Climate protest delays The Game

Fifty people were arrested for occupying the field at the close of halftime.

Marisa Peryer/Yale Daily News

Marisa Peryer/Yale Daily News

View full image

Although the 136th Yale-Harvard football game on November 23 ultimately became one for the ages, with a 50–43 double-overtime win by the Bulldogs (see page 68), the athletic action was nearly overshadowed by a political action. Just as halftime was ending, a group of about 70 climate-change activists from both Harvard and Yale took to the field with protest signs and refused to leave. Their action delayed the game—which was being televised live on ESPNU—by 48 minutes and garnered national attention. The group was joined by hundreds of spontaneous protesters from the stands.

As the football teams waited out the delay in the locker rooms, the protesters ignored repeated calls from police and the public-address announcer to leave the field. The reaction in the stands was mixed, with some booing and some chants of support. Most of the crowd returned voluntarily to their seats, but 50 protesters were arrested (including the actor Sam Waterston ’62) and charged with disorderly conduct. They were sentenced to five hours of community service, after which the charges will be dropped.

The protest was organized by the student groups Divest Harvard and Fossil Free Yale. In an essay posted on BuzzFeed, the groups wrote, “We believe the status quo, in which our schools profit from fossil-fuel extraction and extort communities on the front lines of the climate emergency, merits rising above an antiquated athletic rivalry. To that end, we took advantage of the visibility of the Game to advocate that Yale and Harvard divest from the fossil-fuel industry and instruct their fund managers to cancel their holdings in Puerto Rico’s debt.”

On the day of the protest, Yale’s Office of Public Affairs and Communications released a statement that affirmed the university’s commitment to free expression but added that “the exercise of free expression on campus is subject to general conditions, and we do not allow disruption of university events.” The statement also approvingly quoted from an Ivy League statement that called it “regrettable that the orchestrated protest came during a time when fellow students were participating in a collegiate career–defining contest and an annual tradition when thousands gather from around the world to enjoy and celebrate the storied traditions of both football programs and universities.”

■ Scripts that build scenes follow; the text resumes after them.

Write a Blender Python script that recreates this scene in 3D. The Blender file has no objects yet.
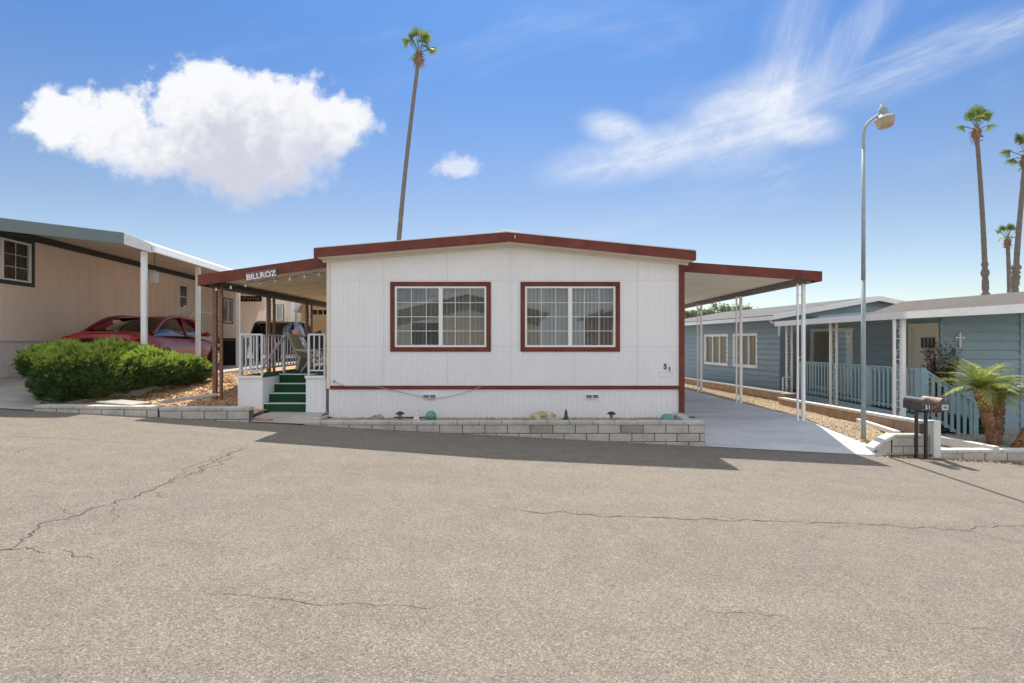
import bpy, bmesh, math, random
from mathutils import Vector, Matrix, noise as mnoise
R = math.radians
random.seed(7)
C = bpy.context.scene.collection
SC = bpy.context.scene
V = Vector
ORG = {}
EYE = 1.7
F = 560.0

def at(px, py, Y):
    """point that lies Y metres down the street from the photographer"""
    return V(((px - 520) * Y / F, Y, EYE - (py - 341) * Y / F))

def clampx(X):
    a = abs(X)
    if a > 22: a = 22 + 10 * (1 - math.exp(-(a - 22) / 10))
    return math.copysign(a, X)
def roadz(X): return .017 - .0533 * clampx(X)
def on_road(px, py):
    Y = 1.683 * F / ((py - 341) - .0533 * (px - 520))
    X = (px - 520) * Y / F
    return V((X, Y, roadz(X)))

# ------------------------------------------------------------------ materials
M = {}
def mat(name, col, rough=.7, var=.12, scale=6, bump=0, bscale=60, metal=0, col2=None, stretch=None, spec=.5, fine=None, coat=0, transl=0, detail=6):
    m = bpy.data.materials.new(name); m.use_nodes = True
    nt = m.node_tree; N = nt.nodes; L = nt.links
    b = N['Principled BSDF']
    b.inputs['Roughness'].default_value = rough; b.inputs['Metallic'].default_value = metal
    b.inputs['Specular IOR Level'].default_value = spec
    if coat: b.inputs['Coat Weight'].default_value = coat; b.inputs['Coat Roughness'].default_value = .04
    geo = N.new('ShaderNodeNewGeometry'); src = geo.outputs['Position']
    if stretch:
        mp = N.new('ShaderNodeMapping'); mp.inputs['Scale'].default_value = stretch
        L.new(src, mp.inputs['Vector']); src = mp.outputs['Vector']
    nz = N.new('ShaderNodeTexNoise'); nz.inputs['Scale'].default_value = scale; nz.inputs['Detail'].default_value = detail
    nz.inputs['Roughness'].default_value = .65
    L.new(src, nz.inputs['Vector'])
    cr = N.new('ShaderNodeValToRGB'); cr.color_ramp.elements[0].position = .3; cr.color_ramp.elements[1].position = .7
    lo = [max(0, c * (1 - var)) for c in col]; hi = [min(1, c * (1 + var)) for c in (col2 or col)]
    cr.color_ramp.elements[0].color = (*lo, 1); cr.color_ramp.elements[1].color = (*hi, 1)
    L.new(nz.outputs['Fac'], cr.inputs['Fac']); out = cr.outputs['Color']
    if fine:
        fs, fa = fine
        n2 = N.new('ShaderNodeTexNoise'); n2.inputs['Scale'].default_value = fs; n2.inputs['Detail'].default_value = 3
        L.new(geo.outputs['Position'], n2.inputs['Vector'])
        mr = N.new('ShaderNodeMapRange'); mr.inputs[1].default_value = .3; mr.inputs[2].default_value = .7
        mr.inputs[3].default_value = 1 - fa; mr.inputs[4].default_value = 1 + fa
        L.new(n2.outputs['Fac'], mr.inputs[0])
        mx = N.new('ShaderNodeVectorMath'); mx.operation = 'MULTIPLY'
        L.new(out, mx.inputs[0]); L.new(mr.outputs[0], mx.inputs[1]); out = mx.outputs[0]
    L.new(out, b.inputs['Base Color'])
    if bump:
        nb = N.new('ShaderNodeTexNoise'); nb.inputs['Scale'].default_value = bscale; nb.inputs['Detail'].default_value = 4
        L.new(src, nb.inputs['Vector'])
        bp = N.new('ShaderNodeBump'); bp.inputs['Strength'].default_value = bump; bp.inputs['Distance'].default_value = .02
        L.new(nb.outputs['Fac'], bp.inputs['Height']); L.new(bp.outputs['Normal'], b.inputs['Normal'])
    if transl:
        o = N['Material Output']; t = N.new('ShaderNodeBsdfTranslucent'); L.new(out, t.inputs['Color'])
        ms = N.new('ShaderNodeMixShader'); ms.inputs[0].default_value = transl
        L.new(b.outputs[0], ms.inputs[1]); L.new(t.outputs[0], ms.inputs[2]); L.new(ms.outputs[0], o.inputs['Surface'])
    M[name] = m
    return m

mat('white_siding', (.80, .80, .80), .7, .035, 1.1, .04, 90, stretch=(1, 1, .6), fine=(9, .015))
mat('cream_paint', (.72, .66, .54), .6, .05, 5)
mat('white_paint', (.80, .80, .79), .45, .05, 5)
mat('grey_white_paint', (.60, .61, .62), .5, .08, 9)
mat('barn_red', (.145, .034, .021), .6, .22, 3, col2=(.165, .043, .029), spec=.3)
mat('rust_red', (.17, .055, .035), .7, .35, 9)
mat('beam_grey', (.22, .19, .17), .7, .2, 6)
mat('brown_metal', (.20, .09, .055), .6, .4, 14)
mat('dark_trim', (.035, .04, .038), .6, .2, 6)
mat('awning_green', (.13, .17, .17), .5, .1, 3)
mat('awning_pan', (.78, .75, .66), .6, .07, 2)
mat('awning_pan_stained', (.72, .65, .54), .65, .14, 1.2, col2=(.78, .72, .62))
mat('roof_white', (.72, .72, .70), .7, .08, 3)
mat('tan_siding', (.84, .69, .57), .8, .06, 1.2, .05, 80, stretch=(1, 1, .3))
mat('tan_skirt', (.70, .65, .60), .8, .08, 2)
mat('cream_wall', (.60, .53, .42), .8, .06, 2)
mat('shed_tan', (.50, .33, .17), .8, .06, 2)
mat('blue_siding', (.255, .345, .385), .7, .08, 1.6, .05, 60, stretch=(1, 1, 4))
mat('blue_light', (.26, .37, .44), .65, .08, 4)
mat('blue_board', (.27, .41, .46), .6, .1, 5)
mat('shingle', (.105, .092, .078), .95, .4, 14, .6, 60, fine=(30, .45))
mat('grey_shingle', (.13, .127, .123), .95, .2, 18, .4, 60, fine=(30, .2))
mat('block', (.50, .47, .42), .9, .2, 3.0, .5, 70, fine=(50, .12))
mat('block_stained', (.36, .31, .26), .9, .2, 6, .5, 70)
mat('mortar', (.115, .105, .09), .95, .15, 10)
mat('block_tan', (.36, .25, .175), .9, .16, 4, .5, 60, fine=(50, .15))
mat('block_white', (.58, .57, .54), .85, .08, 5, .3, 50)
mat('concrete', (.46, .475, .49), .85, .16, 1.0, .15, 120, fine=(30, .05), col2=(.50, .51, .52), stretch=(.6, 2.2, 1))
mat('concrete_old', (.42, .39, .35), .9, .16, 2.2, .25, 100, fine=(60, .08))
mat('soil', (.42, .25, .13), .95, .3, 4, .8, 40, col2=(.55, .36, .20), fine=(70, .25))
mat('earth', (.33, .27, .20), .95, .2, .5)
mat('gravel', (.42, .31, .18), .95, .3, 20, .9, 60, fine=(60, .3))
mat('stone_gold', (.44, .29, .14), .85, .35, 25, .4, 80, col2=(.56, .41, .23))
mat('stone_pale', (.46, .38, .28), .85, .2, 25, .4, 80)
mat('stone_grey', (.32, .30, .27), .85, .3, 25, .4, 80)
mat('turf_green', (.011, .078, .024), .95, .3, 40, .5, 300)
mat('black_metal', (.02, .02, .021), .4, .2, 8)
mat('rust_metal', (.11, .07, .055), .6, .5, 12, col2=(.30, .20, .16))
mat('mailbox_metal', (.10, .095, .09), .35, .3, 10, metal=.5)
mat('seam', (.60, .60, .60), .8, .1, 5)
mat('galvanised', (.30, .36, .36), .6, .16, 10, metal=0)
mat('lamp_glass', (.50, .43, .28), .4, .1, 12, transl=.3)
mat('alu', (.55, .55, .56), .4, .06, 8, metal=.6)
mat('blind', (.50, .50, .45), .7, .1, 6)
mat('curtain_tan', (.36, .34, .27), .8, .15, 5)
mat('curtain_white', (.66, .66, .64), .8, .08, 5)
mat('interior', (.06, .055, .05), .9, .1, 3)
mat('car_red', (.26, .008, .014), .4, .03, 3, coat=.35)
mat('car_black', (.012, .012, .014), .25, .05, 3, coat=1)
mat('rubber', (.02, .02, .02), .85, .1, 20)
mat('rim', (.5, .5, .5), .3, .05, 10, metal=.9)
mat('tail_red', (.35, .01, .01), .2, .05, 10)
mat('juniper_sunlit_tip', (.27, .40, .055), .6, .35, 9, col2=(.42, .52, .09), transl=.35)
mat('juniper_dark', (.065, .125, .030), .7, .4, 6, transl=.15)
mat('twig', (.10, .06, .04), .9, .3, 20)
mat('palm_green', (.085, .15, .04), .5, .4, 3, col2=(.19, .26, .07), transl=.35)
mat('date_green', (.27, .37, .06), .45, .4, 5, col2=(.52, .56, .15), transl=.4)
mat('palm_dead', (.27, .17, .11), .9, .4, 8)
mat('palm_trunk', (.17, .150, .13), .9, .3, 3, .7, 14, stretch=(1, 1, 5))
mat('date_trunk', (.27, .14, .075), .95, .45, 18, .6, 40)
mat('tree_green', (.15, .20, .09), .7, .4, 1, transl=.2)
mat('shrub_red', (.10, .07, .03), .7, .5, 12, transl=.1)
mat('teal_glaze', (.10, .26, .24), .2, .25, 14, coat=.6)
mat('plaster_white', (.75, .74, .72), .7, .08, 20)
mat('gnome_green', (.05, .09, .06), .7, .4, 30)
mat('boulder', (.46, .36, .25), .9, .35, 8, .7, 18, col2=(.55, .45, .33))
mat('beige_plastic', (.38, .35, .27), .5, .08, 6)
mat('hose', (.42, .40, .35), .5, .1, 6)
mat('wood_sign', (.19, .145, .12), .8, .3, 9)
mat('bulb', (.75, .74, .70), .15, .02, 5)
mat('pink_cloth', (.75, .35, .36), .8, .1, 6)
mat('crack', (.055, .048, .042), .95, .2, 30)
mat('plastic_black', (.015, .016, .018), .45, .1, 8)

def road_material():
    m = bpy.data.materials.new('asphalt'); m.use_nodes = True; M['asphalt'] = m
    nt = m.node_tree; N = nt.nodes; L = nt.links; b = N['Principled BSDF']
    b.inputs['Roughness'].default_value = .9; b.inputs['Specular IOR Level'].default_value = .3
    geo = N.new('ShaderNodeNewGeometry')
    def nz(scale, detail=4, rough=.6, stretch=None):
        n = N.new('ShaderNodeTexNoise'); n.inputs['Scale'].default_value = scale; n.inputs['Detail'].default_value = detail
        n.inputs['Roughness'].default_value = rough
        s = geo.outputs['Position']
        if stretch:
            mp = N.new('ShaderNodeMapping'); mp.inputs['Scale'].default_value = stretch; L.new(s, mp.inputs[0]); s = mp.outputs[0]
        L.new(s, n.inputs['Vector']); return n.outputs['Fac']
    def ramp(fac, stops):
        c = N.new('ShaderNodeValToRGB'); e = c.color_ramp.elements
        while len(e) < len(stops): e.new(.5)
        for k, (p, col) in enumerate(stops): e[k].position = p; e[k].color = (*col, 1)
        L.new(fac, c.inputs[0]); return c.outputs[0]
    def mul(a, b2):
        x = N.new('ShaderNodeVectorMath'); x.operation = 'MULTIPLY'; L.new(a, x.inputs[0]); L.new(b2, x.inputs[1]); return x.outputs[0]
    vo = N.new('ShaderNodeTexVoronoi'); vo.inputs['Scale'].default_value = 125; L.new(geo.outputs['Position'], vo.inputs['Vector'])
    sep = N.new('ShaderNodeSeparateColor'); L.new(vo.outputs['Color'], sep.inputs[0])
    agg = ramp(sep.outputs[0], [(0, (.11, .095, .075)), (.3, (.165, .145, .115)), (.62, (.200, .177, .143)), (.9, (.248, .221, .18)), (1, (.33, .30, .25))])
    fine = ramp(nz(55, 6, .8), [(.3, (.80, .80, .80)), (.7, (1.20, 1.20, 1.20))])
    lane = ramp(nz(.9, 4, .6, (.12, 1.4, 1)), [(.3, (.95, .95, .95)), (.7, (1.05, 1.05, 1.045))])
    spots = ramp(nz(5.5, 3, .5), [(.0, (.84, .84, .86)), (.30, (1, 1, 1))])
    mid = ramp(nz(3.2, 5, .65), [(.3, (.90, .90, .91)), (.7, (1.10, 1.09, 1.08))])
    big = ramp(nz(.28, 3, .5, (.5, 1.5, 1)), [(.3, (.94, .94, .96)), (.7, (1.07, 1.06, 1.04))])
    L.new(mul(mul(mul(mul(mul(agg, fine), mid), big), lane), spots), b.inputs['Base Color'])
    bp = N.new('ShaderNodeBump'); bp.inputs['Strength'].default_value = .45; bp.inputs['Distance'].default_value = .006
    L.new(sep.outputs[0], bp.inputs['Height']); L.new(bp.outputs[0], b.inputs['Normal'])
road_material()

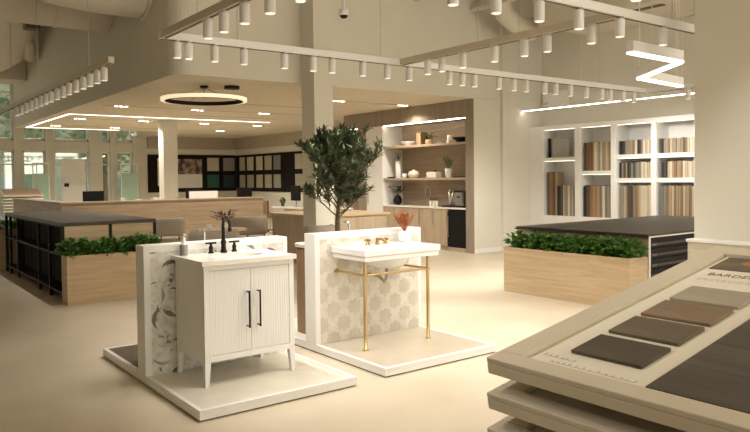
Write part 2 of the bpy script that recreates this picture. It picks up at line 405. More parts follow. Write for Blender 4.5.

In a statement on December 1, President Peter Salovey ’86PhD addressed the substance of the protest, noting Yale’s commitment to “addressing climate change substantively and relentlessly—and with increasing intensity” through teaching, research, and reducing the university’s own carbon footprint (see “Yale and the Climate,” page 58). Although the university does not support divestment, he wrote, Yale’s investment policy favors shareholder resolutions that call for companies to disclose how they address climate issues. Yale also instructs its managers not to hold companies that ignore the social and financial costs of climate change and “that fail to take economically sensible steps to reduce greenhouse gas emissions.”